Aim: Set down exactly the lines of the listing below, please, beginning with the first and ending with the line that holds "return 800+p[0]/p[1]*FPX, HY-(p[2]-CH)/p[1]*FPX".

::: Information supplied

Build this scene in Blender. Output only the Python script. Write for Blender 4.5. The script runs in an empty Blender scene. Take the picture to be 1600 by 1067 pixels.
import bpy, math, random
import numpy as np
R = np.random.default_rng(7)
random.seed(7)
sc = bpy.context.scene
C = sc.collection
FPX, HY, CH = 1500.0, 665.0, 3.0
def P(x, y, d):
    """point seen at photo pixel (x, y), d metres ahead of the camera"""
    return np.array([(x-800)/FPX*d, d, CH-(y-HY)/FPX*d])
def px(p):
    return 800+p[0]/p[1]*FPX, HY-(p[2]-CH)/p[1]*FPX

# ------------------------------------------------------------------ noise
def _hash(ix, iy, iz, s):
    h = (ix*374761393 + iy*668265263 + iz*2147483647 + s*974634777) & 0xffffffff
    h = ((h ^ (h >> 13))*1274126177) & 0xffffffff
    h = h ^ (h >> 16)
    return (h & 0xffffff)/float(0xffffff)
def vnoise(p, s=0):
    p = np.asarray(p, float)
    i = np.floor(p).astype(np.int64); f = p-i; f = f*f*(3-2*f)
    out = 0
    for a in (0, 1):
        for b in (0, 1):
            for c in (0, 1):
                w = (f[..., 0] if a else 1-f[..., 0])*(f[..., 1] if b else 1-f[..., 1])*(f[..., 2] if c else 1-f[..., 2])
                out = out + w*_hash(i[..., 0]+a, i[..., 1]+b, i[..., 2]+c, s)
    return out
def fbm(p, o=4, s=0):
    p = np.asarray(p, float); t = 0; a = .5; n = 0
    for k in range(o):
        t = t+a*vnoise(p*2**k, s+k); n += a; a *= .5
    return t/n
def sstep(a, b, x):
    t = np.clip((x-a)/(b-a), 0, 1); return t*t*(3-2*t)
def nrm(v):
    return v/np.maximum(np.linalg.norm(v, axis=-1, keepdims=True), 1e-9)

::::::

Result:
Build this scene in Blender. Output only the Python script. Write for Blender 4.5. The script runs in an empty Blender scene. Take the picture to be 1600 by 1067 pixels.
import bpy, math, random
import numpy as np
R = np.random.default_rng(7)
random.seed(7)
sc = bpy.context.scene
C = sc.collection
FPX, HY, CH = 1500.0, 665.0, 3.0
def P(x, y, d):
    """point seen at photo pixel (x, y), d metres ahead of the camera"""
    return np.array([(x-800)/FPX*d, d, CH-(y-HY)/FPX*d])
def px(p):
    return 800+p[0]/p[1]*FPX, HY-(p[2]-CH)/p[1]*FPX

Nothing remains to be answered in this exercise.